Afinal, nenhum saltou do carro e todos se precipitaram no abismo. Mas Graupera não conta a história toda. No dia 26, depois de intensos contactos com Madrid, Puigdemont estava prestes a suspender a DUI e convocar eleições antecipadas. Junqueras ameaçou sair do govern. O president começou a receber tweets acusando-o de traição. Ou de Judas: “155 moedas de prata” — num tweet enviado por Gabriel Rufián, chefe da bancada da ERC no Congresso. Assustava-o também a rápida mobilização de independentistas que exigiam a DUI. Puigdemont recuou e respondeu a Junqueras passando a decisão ao parlament. Em privado, Junqueras mostrava-se céptico. Mas, na implacável luta em curso pela hegemonia do campo nacionalista, não podia desiludir as massas que ajudou a radicalizar e acreditavam na ficção de que fala Durán Lleida.
Graupera é um ideólogo independentista que, perante o êxito do referendo, passou a exigir a declaração imediata da independência, argumentando que a repressão espanhola “legitima por si mesma a secessão”. Apostava nas virtudes da brutalidade espanhola: a DUI e a repressão levariam a uma situação insuportável para a Europa que faria ceder Madrid.
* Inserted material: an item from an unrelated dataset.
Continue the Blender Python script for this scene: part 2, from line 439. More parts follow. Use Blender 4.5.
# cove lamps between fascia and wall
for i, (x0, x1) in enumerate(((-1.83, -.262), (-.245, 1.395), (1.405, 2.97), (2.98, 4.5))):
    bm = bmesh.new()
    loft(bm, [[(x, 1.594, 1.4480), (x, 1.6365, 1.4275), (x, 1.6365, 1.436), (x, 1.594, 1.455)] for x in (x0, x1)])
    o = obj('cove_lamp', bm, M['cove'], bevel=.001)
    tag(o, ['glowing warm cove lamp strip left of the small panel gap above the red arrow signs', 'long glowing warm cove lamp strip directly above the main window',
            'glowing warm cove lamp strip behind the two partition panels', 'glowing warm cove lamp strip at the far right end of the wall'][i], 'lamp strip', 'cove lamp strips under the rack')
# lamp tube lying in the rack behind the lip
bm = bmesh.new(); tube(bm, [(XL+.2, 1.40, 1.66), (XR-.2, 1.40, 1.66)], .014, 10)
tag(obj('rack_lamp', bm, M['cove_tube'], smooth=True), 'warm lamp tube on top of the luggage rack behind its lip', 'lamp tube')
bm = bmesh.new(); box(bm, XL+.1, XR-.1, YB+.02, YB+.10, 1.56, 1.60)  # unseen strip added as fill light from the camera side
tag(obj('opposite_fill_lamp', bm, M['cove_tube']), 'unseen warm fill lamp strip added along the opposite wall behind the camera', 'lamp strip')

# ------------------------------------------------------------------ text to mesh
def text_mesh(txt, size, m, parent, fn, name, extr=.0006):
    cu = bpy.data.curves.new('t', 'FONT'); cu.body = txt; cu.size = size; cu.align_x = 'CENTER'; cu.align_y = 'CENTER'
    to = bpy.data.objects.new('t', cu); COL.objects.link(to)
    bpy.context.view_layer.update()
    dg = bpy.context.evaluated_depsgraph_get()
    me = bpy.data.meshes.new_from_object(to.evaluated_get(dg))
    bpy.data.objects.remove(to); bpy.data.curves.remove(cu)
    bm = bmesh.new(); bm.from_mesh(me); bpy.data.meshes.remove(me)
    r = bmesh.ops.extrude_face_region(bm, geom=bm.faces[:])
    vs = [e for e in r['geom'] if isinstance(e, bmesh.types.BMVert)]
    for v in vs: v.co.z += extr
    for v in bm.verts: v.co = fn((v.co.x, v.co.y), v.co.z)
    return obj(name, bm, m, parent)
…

Ele acreditava mesmo nas suas palavras (ver “10 respuestas sobre la Declaración de Independencia”, El Nacional.cat, 8/10/17).
As análises mais realistas dizem que o independentismo conseguiu uma alta mobilização com a postura maximalista. Mas, ao polarizar a sociedade ao extremo, foi perdendo aliados e apoios. Tornou-se imune a qualquer tipo de crítica ou divergência, deixou de saber fazer compromissos, enfim, perdeu o contacto com a realidade.
As eleições de Dezembro não são apenas uma competição entre independentistas e unionistas. Servirão também para verificar se os independentistas são capazes de tirar conclusões da sua derrota, de inventar um outro enredo ou se resignam à vitimização. E ainda para saber quem, no campo nacionalista, ganhará a hegemonia.